Example: For a train's velocity-time graph:
Greatest velocity at the highest point (e.g., t = 48 s).
Constant velocity where the graph is flat (e.g., t = 90–108 s).
Constant acceleration where the graph is a straight line with nonzero slope.
Greatest acceleration where the slope is steepest (e.g., t = 65–83 s).

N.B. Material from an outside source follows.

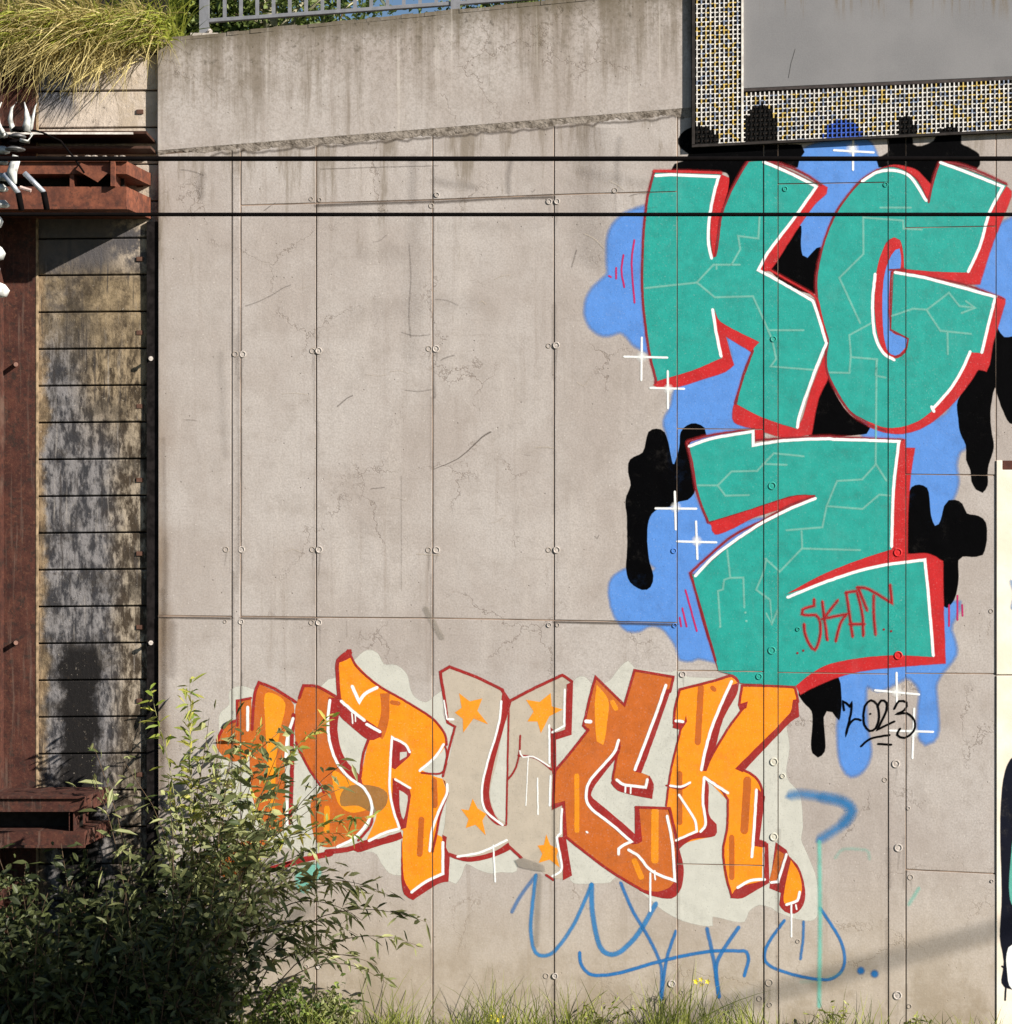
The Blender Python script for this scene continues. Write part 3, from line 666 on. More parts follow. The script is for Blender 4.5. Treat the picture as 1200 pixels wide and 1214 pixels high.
letter('burnt orange letter D half hidden by the shrub',
       [('g 268,203* 420,280 436,330 402,480 390,560 385,885 300,892 250,780 225,600 235,330 250,240', 'dorange'), ('g 480,215* 540,215 600,248 640,270 610,290 598,360 615,500 670,600 760,680 803,760 800,840 740,912 660,968 560,968 520,880 518,750 575,700 500,600 445,490 440,330 460,260', 'dorange'),
        ('g 165,280* 230,268* 236,430* 168,430*', 'dorange'), ('g 70,460 110,402 165,378* 230,420 250,520 150,570 80,520', 'dorange'), ('g 40,1050 120,980 200,950 310,948 270,1010 200,1090 100,1115', 'dorange')],
       [('g 235,420 240,330 250,240 270,196* 340,226 442,288', 3.2), ('g 165,400 165,282* 232,268', 2.6), ('g 70,470 108,402 165,375', 3), ('g 460,270 480,212* 545,215 640,268', 3.2), ('g 600,268* 662,272* 648,340 640,420 655,510 692,580 748,642 762,694* 740,670 660,600 610,500 594,380', 0),
        ('g 432,350 425,470 425,600 415,860', 4.5), ('g 443,480 500,595 572,700 578,720', 2.4), ('g 590,1000 700,985 770,955 830,950', 6), ('g 330,1080 500,1030 610,1005', 6.5), ('g 805,800 800,870 740,945', 3)],
       [('g 605,280 595,370 605,480 640,580 700,650 770,700 803,775 790,850 720,930 640,975', 3.0), ('g 432,368 405,470 395,590', 3.2), ('g 215,312 215,420', 3.2), ('g 400,760 402,870', 3)],
       [('g 300,250 390,290 370,420 350,560 340,880 330,880 310,600 300,400', 'yellow', 0), ('g 620,620 700,660 770,710 795,770 780,800 700,810 640,760', 'yellow', 0), ('g 590,790 590,900', 'yellow', 7)])
letter('bright orange letter R',
       [('g 650,92* 700,60* 730,110 800,180 900,250 1090,370 1140,430 1152,490 1100,560 1030,610* 1090,640 1150,665 1150,740 1112,860 1112,920* 1146,935* 1140,1110* 1060,1140 980,1190* 955,1130 948,1000 955,900* 940,890* 780,945* 828,830 800,750 750,655* 770,560 790,460* 720,400 660,320* 650,260 643,160', 'orange')],
       [('g 700,48 645,92 640,160 648,272', 4.2), ('g 700,52 730,120 830,207 960,280 1090,366 1150,440 1158,492', 2.4), ('g 640,100* 690,38* 712,55* 700,78 655,98', 0), ('g 640,280* 660,295 760,362 850,425* 850,452* 790,467 720,415 645,342', 0), ('g 790,460 764,540 750,645', 3),
        ('g 905,455* 950,478 990,520* 985,542 915,607* 900,600', 0), ('g 905,650* 980,700 988,730* 965,885* 940,893* 905,790', 0), ('g 700,978* 790,953 940,905* 950,932 820,975 740,1000', 0),
        ('h 580,840* 597,850* 595,900 612,932 607,1062* 560,1070 440,1147* 400,1120 385,1050 388,860* 396,1050 430,1112* 500,1064 585,1032* 580,880', 0), ('h 603,640 567,740 552,830 532,918', 2.6), ('h 590,410 600,470 575,545 480,545', 2)],
       [('g 985,525 960,490 900,455* 893,560 888,700 905,800 935,885', 2.6), ('g 915,655 985,698', 2.4), ('g 790,947 860,910 930,890', 3), ('h 583,875 581,1022* 500,1060 432,1110', 3), ('h 585,410 545,470 470,533', 2.8), ('h 600,600 600,640 560,730 528,820 518,915', 2.8),
        ('h 150,135 185,210* 210,170 268,140', 3.6), ('h 100,205 150,250 208,298', 3.2), ('h 218,315 282,350', 3.2), ('h 150,260 152,310', 1.4), ('h 165,265 167,300', 1.2)],
       [('h 285,170* 325,170* 320,300 292,382 272,345 290,260', 'dorange', 0), ('h 478,765 472,930', 'dorange', 6.5), ('h 340,210 370,215', 'dorange', 5), ('h 540,580 545,700', 'dorange', 6), ('g 938,528 968,528 965,545 938,562', 'cream', 0), ('g 935,708* 972,732 968,780 952,840 938,790', 'cream', 0), ('h 100,640 150,605 250,608 315,640 310,700 260,735 180,700 100,700', 'smudge', 0)])
lu = letter('beige letter U with four amber stars',
       [('h 572,60* 612,42* 860,152 895,207* 1150,82* 1190,110* 1188,180 1182,358* 1108,385* 1112,540 1100,700* 1150,690* 1152,840* 1130,855* 1190,1015* 1160,1047 1090,1040* 1030,1000 960,955 890,890* 820,930 700,955 605,922* 575,850* 590,800 600,640 580,560 612,480 640,330* 602,310* 588,200', 'beige'),
        ('h 885,300 886,785* 835,745 805,640 830,520', 'cream')],
       [('h 602,300 588,200 570,68* 612,42* 740,92 865,152', 3.4), ('h 862,150 895,207* 1020,142 1150,80* 1190,110', 3.4), ('h 602,305 636,325* 612,430 580,560', 2.6), ('h 865,160* 905,205* 885,270 850,400 817,520 802,640 817,720 850,780 885,797* 840,792 788,740 768,650 775,570 808,440 850,300 857,220', 0),
        ('h 892,215 890,400 882,790', 2.0), ('h 948,368 940,460 922,530 890,575', 2.0), ('h 940,462 1020,474 1098,530', 2.2), ('h 605,922* 700,945 820,922 890,875* 902,905 810,945 700,965 612,938', 0), ('h 890,890 955,948', 3.2),
        ('h 1168,125* 1197,110* 1192,362* 1112,387* 1095,362* 1162,340*', 0), ('h 1092,330* 1117,352* 1118,545* 1100,548* 1095,500', 0), ('h 1128,850* 1163,850* 1192,1030* 1150,1052* 1150,1000', 0), ('h 1108,545 1102,700* 1152,685* 1157,850', 2.8), ('h 1070,1030 1105,1052', 2.6)],
       [('h 1160,150 1155,322* 1098,350', 2.4), ('h 857,205 845,320 790,500 767,620 780,720 862,792', 2.4), ('h 1085,320 1085,500', 2.2), ('h 1090,560 1085,700', 2.2), ('h 1145,715 1140,830* 1122,850 1145,1000 1100,1032', 2.4), ('h 650,942 760,922 885,862', 2.6), ('h 606,290 630,292', 2.6), ('h 945,440 960,470 1010,470 1085,515', 1.6), ('h 985,470 975,700', 1.0), ('h 1030,570 1030,740', 1.6), ('h 820,890 828,1060', 1.8), ('h 585,200 600,290', 1.6)])
for q in ('h 660,170* 705,207* 767,193* 745,250* 792,315* 725,287* 680,352* 675,287* 638,260* 672,240*', 'h 975,200* 1040,207* 1092,168* 1097,230* 1147,245* 1085,275* 1045,357* 1030,300* 985,300* 1012,255*',
          'h 722,672* 745,715* 787,740* 767,768* 782,838* 735,790* 692,805* 702,765* 668,718* 705,722*', 'h 1072,838* 1090,888* 1127,905* 1117,940* 1132,992* 1085,955* 1038,970* 1055,930* 1030,888* 1062,890*'):
    a = Paint(); a.fill(q, 'yellow', .5, 18); a.done('star', lu)
letter('burnt orange letter C',
       [('i 265,92* 400,222* 450,60* 635,92* 615,155 555,290 500,430 470,540* 522,562* 530,660* 370,628 342,590* 382,400* 330,480 240,600 220,650 270,720 400,820 478,860* 455,706* 610,712* 640,860 662,930 670,1060 625,1128 500,1110 350,1020 130,850* 115,692* 65,712* 70,540* 230,340* 210,310 215,290 240,180', 'dorange')],
       [('i 230,342 206,322 215,290 240,180 265,88* 400,222* 450,57* 635,90* 618,160', 2.8), ('i 230,340 150,440 70,540* 64,712* 115,690* 125,850* 240,940 350,1020 500,1110', 2.8), ('i 650,870 615,712* 455,706*', 3), ('i 598,150* 622,148* 545,370 482,545* 455,538* 500,420 560,260', 0),
        ('i 345,572* 380,602 500,615 520,558* 540,600 532,668* 450,652 370,628 338,592*', 0), ('i 382,398* 378,450 262,602 242,650 270,680 400,790 452,836* 452,705* 470,705* 485,870* 440,882 330,790 230,702 214,650 240,590 310,490', 0), ('i 645,860* 668,930 682,1000 668,1090 625,1138 540,1128 470,1100 560,1108 620,1085 640,1060* 645,950', 0), ('i 375,410 345,575', 2.4)],
       [('i 600,130 560,240 500,400 450,530', 3.2), ('i 375,390 350,450 240,580 220,650 240,710 350,800 435,872* 400,885 375,905 375,930', 3.0), ('i 365,578 400,600 500,612* 510,578', 3), ('i 420,910 470,940 530,1010 640,1056* 628,880 605,750', 3.0), ('i 525,1020 525,1200', 2.0), ('i 545,1010 545,1050', 1.6), ('i 405,600 405,635', 1.8), ('i 432,605 432,640', 1.6), ('i 220,298 240,300', 4), ('i 222,826 226,828', 2)],
       [('i 270,130* 325,200 320,300 300,412 272,395 262,240', 'yellow', 0), ('i 175,560 175,820', 'yellow', 6), ('i 545,725 545,960', 'yellow', 9), ('i 450,960 480,1040', 'yellow', 7), ('i 345,210 360,240', 'yellow', 6)])
letter('bright orange letter K at the end of the word',
       [('i 665,152* 820,112 910,90* 938,115* 880,230 830,370 805,475* 900,320 970,232* 945,222* 960,132* 1080,135 e 890,782* 905,900* 760,1050 620,1165* i 1010,560 1050,620 1060,680 1020,872* 1075,882* 1080,1060* 1000,1072 910,1132* 880,1040 870,920 890,780 890,672* 790,572* 780,780 832,802* 830,840 700,872 650,902* 645,850 600,700* 620,530 670,342* 640,330* 640,300 650,200', 'orange')],
       [('i 636,310 642,240 665,150* 820,110 910,85 942,112', 2.8), ('i 945,222 960,130* 1080,132 1200,140 e 892,782* 905,850', 2.6), ('e 905,835* 908,920* 870,942 640,1182* 608,1165* 870,900 882,840', 0), ('i 940,522 1010,552 1045,600 1060,650', 2.6), ('i 1035,620* 1067,660* 1052,780 1040,868* 1082,880* 1088,1062* 1060,1060* 1060,900* 1012,890* 1025,760', 0),
        ('i 912,130* 945,118* 935,172 870,292 832,430 790,535* 766,532* 800,400 850,260', 0), ('i 805,480 900,325 972,232', 2.4), ('i 940,222* 985,208* 980,236 950,247', 0), ('i 636,298* 690,298* 692,275* 698,300 670,342* 634,332*', 0),
        ('i 780,570* 800,600 800,740 838,790* 832,842 720,862 650,912* 642,872 760,825 782,810 775,700', 0), ('i 668,340 622,530 600,700', 2.2), ('i 790,572 850,610 892,672* 890,800 870,920 885,1040 910,1130', 2.4), ('i 905,1137* 940,1090 1060,1058* 1088,1066* 1040,1092 960,1138', 0), ('i 600,605 670,620 710,595', 2)],
       [('i 910,112 850,240 810,350 780,460 768,530', 3.2), ('i 778,566 772,680 788,790 762,822', 2.8), ('i 780,566 890,640', 3), ('i 1030,625 1020,760 1005,945', 3), ('i 940,1090 1000,1057 1065,1050', 3), ('i 645,865 745,822* 735,770 660,650', 2.6), ('i 620,605 670,610 715,590', 2.4), ('i 645,297 680,300', 3), ('i 1060,900 1060,1050', 1.8)],
       [('i 765,140 750,400', 'dorange', 7), ('i 820,140 828,150', 'dorange', 5), ('i 985,580 970,820', 'dorange', 9), ('i 910,850 910,1040', 'dorange', 6), ('i 665,550 665,780', 'dorange', 6)])
L = letter('striped orange full stop after the word',
       [('j 640,556* 690,592* 700,620* 750,680 777,780 770,850 730,892 680,882 655,850* 665,792* 610,772*', 'brick'), ], [('j 585,560 600,690', 3), ('j 590,555 560,545', 2)],
       [('j 690,612 650,742* 615,745', 2.8), ('j 752,790 740,830 690,850', 2.8), ('j 712,850 715,1000', 1.8), ('j 735,850 740,870', 1.6)],
       [('j 648,590* 678,610* 640,738* 610,732*', 'dorange', 0), ('j 712,640* 750,700 762,780 740,820 682,840 685,760', 'orange', 0)])

# ---- tags
T = 'tag'
tagthing('graffiti_tag', 'long looping blue scribbled tag near the ground under the orange word', 830, 1180, [('stroke', [it]) for it in [
    ('k 110,670 150,590 222,495', T, 4.2, 1.6, 6, .6), ('k 222,495 205,620 197,760 225,865 300,862 400,730 485,540', 'cyan', 4.2, 1.5, 7, .9), ('k 485,540 490,680 530,840 600,868 700,780 790,630', 'cyan', 5.6, 1.6, 8, .9),
    ('k 625,530 680,660 760,800 815,930 815,1080', T, 3.8, 1.4, 9, .85), ('k 885,760 840,900 818,1080', T, 3.8, 1.2, 10, .85), ('k 430,862 438,920 490,966 600,960 780,910 900,880 1050,855 1190,855 j 500,1075 512,1110 490,1188', T, 3.9, 1.2, 11, .95),
    ('k 1035,750 1065,900 1090,1070', T, 4.4, 1.4, 12, .8), ('k 1185,740 1110,850 1078,930 1090,1070', T, 4.4, 1.2, 13, .85), ('l 120,710 60,790 30,850 30,900 80,940 200,975 330,990 390,950 405,880 380,790 290,650', T, 3.6, 1.2, 14, .92), ('l 210,715 208,800 195,890', T, 3.2, 1.2, 15, .8)]] +
    [('dot', [('l ' + c, T, -4.2, 1.6, 10, 1)]) for c in ('483,947', '548,962')])
tagthing('graffiti_mark', 'hazy blue arrowhead stroke right of the orange word', 985, 970, [('stroke', [('l 150,115 200,110 300,125 400,150 438,190 400,250 290,322', 'cyan', 9, 6, 8, .75), ('l 300,125 400,145 440,190 400,245', 'cyan', 10, 8, 9, .5)])])
tagthing('graffiti_mark', 'faint turquoise vertical spray line crossing the blue tag', 972, 1190, [('stroke', [it]) for it in [('l 285,335 288,700 285,1115', 'turq', 4.6, 2.4, 16, .95), ('l 755,560 710,630', 'turq', 4, 2.5, 14, .6), ('l 360,410 400,372 510,378 525,415', 'turq', 3, 2.5, 14, .35), ('l 200,1000 290,990 390,960', 'turq', 3.5, 3, 14, .22)]])
tg = Paint(); tg.fill('g 450,1100 500,1070 545,1060 560,1100 530,1140 480,1190 450,1160', 'turq', 3, 8); tg.done('graffiti_mark', None, 'small turquoise smudge under the orange letter D', 'graffiti tag')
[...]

Summary Table: Key Kinematic Quantities
Quantity | Symbol | Definition/Formula | SI Unit |
|---|---|---|---|
Displacement | \(\Delta x\) | \(x_2 - x_1\) | m |
Distance | - | Sum of path lengths | m |
Average Velocity | \(\bar{v}\) | \(\frac{\Delta x}{\Delta t}\) | m/s |
Average Speed | - | \(\frac{\text{distance}}{\text{time}}\) | m/s |
Acceleration | \(a\) | \(\frac{\Delta v}{\Delta t}\) | m/s2 |
Additional info: These problems and solutions cover the essential methods for analyzing one-dimensional motion, including both constant and variable acceleration, and interpreting motion graphs. The examples provided are representative of typical introductory physics problems and are foundational for further study in kinematics and dynamics.